Just in..it seems that the real reason Newt quit was not purely because he conned $4,000,000 out of stupid right wing people …but because his wife Callista lost him the extremist fundamentalists when she went to kiss a snake and frightened the crap out of it.

Newt made a speech today that remains one of the easiest editing jobs in town..Just having him say..”Thank you” and then “God Bless America” ..and you’ve got it.

Of course the main stream media will waste hours of time on giving this loser the time of day to talk smack about the President who is still getting over jet lag and a meal of fried yak and poppy seeds.

***”Newt outspent himself and had to borrow money from “John Boehner’s lush fund”..this joke was sent to me by Carrot Top… 

***But the surreal scene of a man who thought even with all his baggage…

‘wife wise”, “grifter wise”, “defunct wise” and  “weight wise” that the American people would over look all of that so he could become President and implement his lynch pin idea of putting child labor in high schools and possibly across the nation building bridges and national monuments to him.

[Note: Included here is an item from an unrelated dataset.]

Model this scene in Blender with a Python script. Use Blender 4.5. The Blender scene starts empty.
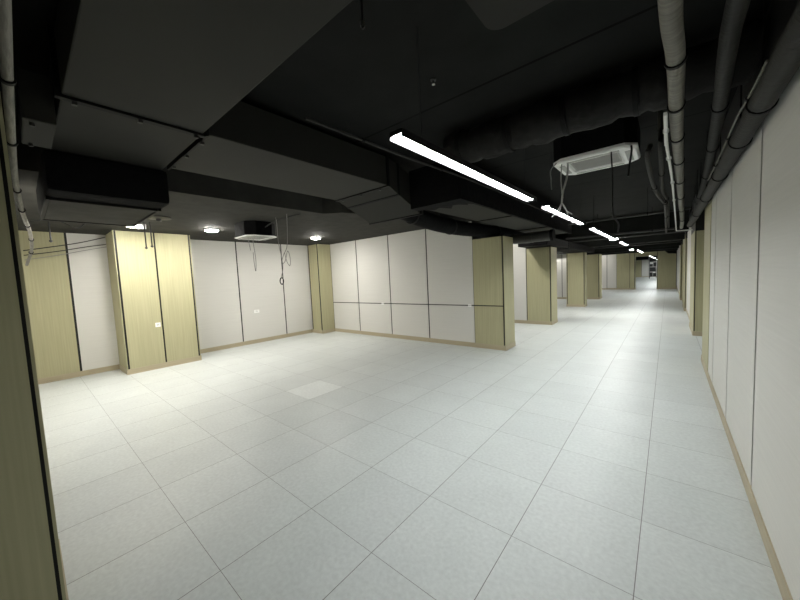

When Newt goes home he attends services to himself at the “Newt Alter” in his basement.

Callista dresses as a robed “New-tant Nun” lights candles and throws returned copies of Newt-Books and unpaid bills in the fireplace while singing the hits from “Hair! 

We know this on the word of his next door neighbour who told us that recently Newt’s ex- wives burned an upside down cross on his front lawn and soaped his car windows. 

These are the interesting facts you can always rely on here at this blog.